- **Task description**: Using the data beneath, show every line that includes the word "scene".
*** Data excerpt ***
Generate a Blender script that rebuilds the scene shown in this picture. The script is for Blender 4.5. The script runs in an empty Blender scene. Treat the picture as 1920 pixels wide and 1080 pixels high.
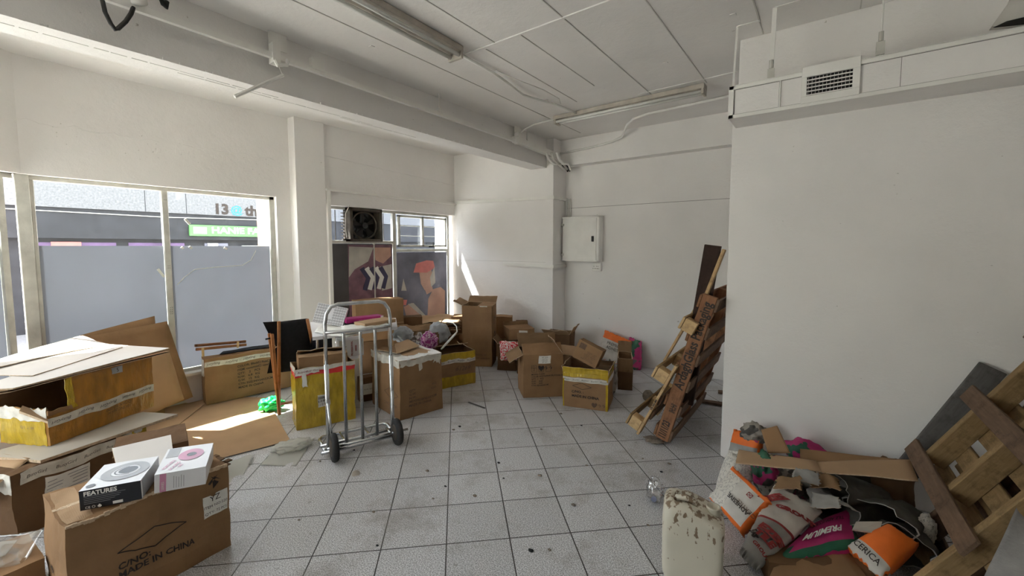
import bpy, bmesh, math, random
from mathutils import Vector, Matrix, noise, Euler
sc = bpy.context.scene
COL = sc.collection
R = math.radians

# ------------------------------------------------------------------ camera, sky, sun, exposure
cam_data = bpy.data.cameras.new('camera')
cam_data.sensor_width = 36.0
cam_data.lens = 36.0 * 787.434 / 1920.0
cam_data.shift_y = -0.01072
cam_data.clip_start = 0.05
cam = bpy.data.objects.new('camera', cam_data)
cam.location = (0, 0, 1.5352)
cam.rotation_euler = (math.pi / 2 - 0.0723, 0, 0.6423)
COL.objects.link(cam)
sc.camera = cam

world = bpy.data.worlds.new('world'); sc.world = world; world.use_nodes = True
wn = world.node_tree; wn.nodes.clear()
w_out = wn.nodes.new('ShaderNodeOutputWorld'); w_bg = wn.nodes.new('ShaderNodeBackground')
w_sky = wn.nodes.new('ShaderNodeTexSky'); w_sky.sky_type = 'NISHITA'; w_sky.sun_disc = False
w_sky.sun_elevation = R(62); w_sky.sun_rotation = R(240); w_sky.dust_density = 3.5; w_sky.ozone_density = 0.6
w_mix = wn.nodes.new('ShaderNodeMixRGB'); w_mix.inputs[0].default_value = 0.72
w_mix.inputs[2].default_value = (1.0, 0.985, 0.95, 1)
w_hsv = wn.nodes.new('ShaderNodeHueSaturation'); w_hsv.inputs['Value'].default_value = 0.35
wn.links.new(w_sky.outputs[0], w_hsv.inputs['Color']); wn.links.new(w_hsv.outputs[0], w_mix.inputs[1])
wn.links.new(w_mix.outputs[0], w_bg.inputs[0]); wn.links.new(w_bg.outputs[0], w_out.inputs[0])
w_bg.inputs[1].default_value = 3.6

sun_data = bpy.data.lights.new('sun', 'SUN'); sun_data.energy = 26.0; sun_data.angle = R(0.6); sun_data.color = (1.0, 0.96, 0.88)
sun = bpy.data.objects.new('sun', sun_data); COL.objects.link(sun)
sun.rotation_euler = Vector((0.54, 0.42, -1.0)).to_track_quat('-Z', 'Y').to_euler()
sun.location = (-8, -3, 8)

def portal(name, loc, normal, sx, sy):
    d = bpy.data.lights.new(name, 'AREA'); d.shape = 'RECTANGLE'; d.size = sx; d.size_y = sy
    d.cycles.is_portal = True
    o = bpy.data.objects.new(name, d); COL.objects.link(o); o.location = loc
    o.rotation_euler = Vector(normal).to_track_quat('-Z', 'Z').to_euler()
portal('daylight_portal', (-5.14, 1.28, 1.2), (1, 0, 0), 1.9, 1.8)
portal('daylight_portal', (-5.06, 3.85, 1.2), (1, 0, 0), 2.1, 1.8)
portal('daylight_portal', (-3.9, -1.25, 1.2), (0.785, 0.62, 0), 3.5, 1.9)

sc.view_settings.view_transform = 'Standard'
sc.view_settings.look = 'None'
sc.view_settings.gamma = 1.0
sc.view_settings.use_curve_mapping = False
sc.view_settings.exposure = 1.06
sc.cycles.max_bounces = 14; sc.cycles.diffuse_bounces = 8; sc.cycles.transparent_max_bounces = 16
sc.cycles.sample_clamp_indirect = 8.0
sc.cycles.use_denoising = True
sc.cycles.caustics_reflective = False; sc.cycles.caustics_refractive = False

# ------------------------------------------------------------------ materials
def new_mat(name):
    m = bpy.data.materials.new(name); m.use_nodes = True; nt = m.node_tree; nt.nodes.clear()
    out = nt.nodes.new('ShaderNodeOutputMaterial'); return m, nt, out

def c4(c): return (c[0], c[1], c[2], 1.0)

def M(name, col, rough=0.7, var=0.12, scale=6.0, bump=0.0, bscale=60.0, metal=0.0, stretch=(1, 1, 1), col2=None, thr=None, spec=0.4, coat=0.0):
    """plain procedural surface: base colour with noise variation, optional second colour in patches, bump"""
    m, nt, out = new_mat(name)
    b = nt.nodes.new('ShaderNodeBsdfPrincipled'); nt.links.new(b.outputs[0], out.inputs[0])
    b.inputs['Roughness'].default_value = rough; b.inputs['Metallic'].default_value = metal
    b.inputs['Specular IOR Level'].default_value = spec
    b.inputs['Coat Weight'].default_value = coat
    tc = nt.nodes.new('ShaderNodeTexCoord'); mp = nt.nodes.new('ShaderNodeMapping'); mp.inputs['Scale'].default_value = stretch
    nt.links.new(tc.outputs['Object'], mp.inputs[0])
    n = nt.nodes.new('ShaderNodeTexNoise'); n.inputs['Scale'].default_value = scale; n.inputs['Detail'].default_value = 6
    nt.links.new(mp.outputs[0], n.inputs[0])
    r = nt.nodes.new('ShaderNodeValToRGB'); nt.links.new(n.outputs[0], r.inputs[0])
    e = r.color_ramp.elements
    if col2 is None:
        e[0].position = 0.3; e[1].position = 0.7
        e[0].color = c4([max(0, x * (1 - var)) for x in col]); e[1].color = c4([min(1, x * (1 + var)) for x in col])
    else:
        t = thr or 0.5
        e[0].position = t - 0.04; e[1].position = t + 0.04; e[0].color = c4(col); e[1].color = c4(col2)
    nt.links.new(r.outputs[0], b.inputs['Base Color'])
    if bump > 0:
        n2 = nt.nodes.new('ShaderNodeTexNoise'); n2.inputs['Scale'].default_value = bscale; n2.inputs['Detail'].default_value = 5
        nt.links.new(mp.outputs[0], n2.inputs[0])
        bp = nt.nodes.new('ShaderNodeBump'); bp.inputs['Strength'].default_value = bump; bp.inputs['Distance'].default_value = 0.01
        nt.links.new(n2.outputs[0], bp.inputs['Height']); nt.links.new(bp.outputs[0], b.inputs['Normal'])
    return m

def glass_mat(name, tint=(0.93, 0.96, 0.96), gloss=0.05, rough=0.02):
    m, nt, out = new_mat(name)
    t = nt.nodes.new('ShaderNodeBsdfTransparent'); t.inputs[0].default_value = c4(tint)
    g = nt.nodes.new('ShaderNodeBsdfGlossy'); g.inputs['Roughness'].default_value = rough
    mx = nt.nodes.new('ShaderNodeMixShader'); mx.inputs[0].default_value = gloss
    nt.links.new(t.outputs[0], mx.inputs[1]); nt.links.new(g.outputs[0], mx.inputs[2]); nt.links.new(mx.outputs[0], out.inputs[0])
    return m

def film_mat(name, col, transp=0.12, refl=(0.55, 0.58, 0.62), w=0.35):
    """translucent film: light passes through diffused"""
    m, nt, out = new_mat(name)
    tr = nt.nodes.new('ShaderNodeBsdfTranslucent'); df = nt.nodes.new('ShaderNodeBsdfDiffuse'); df.inputs[0].default_value = c4(refl)
    tc = nt.nodes.new('ShaderNodeTexCoord'); n = nt.nodes.new('ShaderNodeTexNoise'); n.inputs['Scale'].default_value = 5; n.inputs['Detail'].default_value = 7
    mp = nt.nodes.new('ShaderNodeMapping'); mp.inputs['Scale'].default_value = (1, 1, 0.6)
    nt.links.new(tc.outputs['Object'], mp.inputs[0]); nt.links.new(mp.outputs[0], n.inputs[0])
    r = nt.nodes.new('ShaderNodeValToRGB'); nt.links.new(n.outputs[0], r.inputs[0])
    r.color_ramp.elements[0].position = 0.3; r.color_ramp.elements[1].position = 0.75
    r.color_ramp.elements[0].color = c4([x * 0.88 for x in col]); r.color_ramp.elements[1].color = c4(col)
    nt.links.new(r.outputs[0], tr.inputs[0])
    m1 = nt.nodes.new('ShaderNodeMixShader'); m1.inputs[0].default_value = w
    nt.links.new(tr.outputs[0], m1.inputs[1]); nt.links.new(df.outputs[0], m1.inputs[2])
    t = nt.nodes.new('ShaderNodeBsdfTransparent'); m2 = nt.nodes.new('ShaderNodeMixShader'); m2.inputs[0].default_value = transp
    nt.links.new(m1.outputs[0], m2.inputs[1]); nt.links.new(t.outputs[0], m2.inputs[2]); nt.links.new(m2.outputs[0], out.inputs[0])
    return m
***
- **Complete response**:
Generate a Blender script that rebuilds the scene shown in this picture. The script is for Blender 4.5. The script runs in an empty Blender scene. Treat the picture as 1920 pixels wide and 1080 pixels high.
sc = bpy.context.scene